En el proceso que llevó a esta cadena hotelera a construir en Barú, las tierras fueron compradas de manera irregular a particulares que no eran nativos de las mismas y, por lo tanto, no podrían haber recibido herencia alguna por los que no eran propietarios de los predios, pero esos particulares sí terminaron negociándolas. A criterio del vicepresidente de la Asociación de Herederos de la hacienda Santa Ana en Barú, José Carballo, la escritura pública que posee el hotel se encuentra indebidamente registrada en la Oficina de Registro de Instrumentos Públicos de Cartagena. Denuncia José que la minuta de posesión de las tierras que sirvió para elaborar la escritura no tiene tradición, ni antecedentes. Además, que dicha escritura pública no está registrada en la Notaría Segunda, ni en el Archivo Histórico de Cartagena. Sus habitantes se han movilizado con protestas frente al hotel Decamerón en Cartagena y Barú, exigiendo a la compañía hotelera el restablecimiento de su derecho a la propiedad.

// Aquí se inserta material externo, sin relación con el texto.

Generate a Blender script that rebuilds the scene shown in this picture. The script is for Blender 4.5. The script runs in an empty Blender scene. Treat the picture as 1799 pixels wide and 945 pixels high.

Pero hay oídos sordos. Decamerón alega que lo único que ha hecho es llevar desarrollo a Barú, enganchando como trabajadores a más de 150 personas en su nuevo hotel, empleos que alcanzarán a unos 350 de sus pobladores en los próximos meses. Esperanza de desarrollo que se convierte en esclavitud.
A la luz de lo sucedido es evidente que hay gato encerrado. Quien vendió las tierras a Decamerón (la compañía de Cementos Argos y la Sociedad Galerazamba y Cía) no pertenece a la comunidad, lo que hace de este un negocio ilegal que usurpa a sus verdaderos propietarios. Claro, para estas empresas privadas resulta improcedente pretender anular un largo proceso judicial que les confirió la propiedad sobre las tierras. Pero así hay que proceder para que los históricos habitantes de estos terruños no sean expropiados ni desalojados de aquello que les pertenece.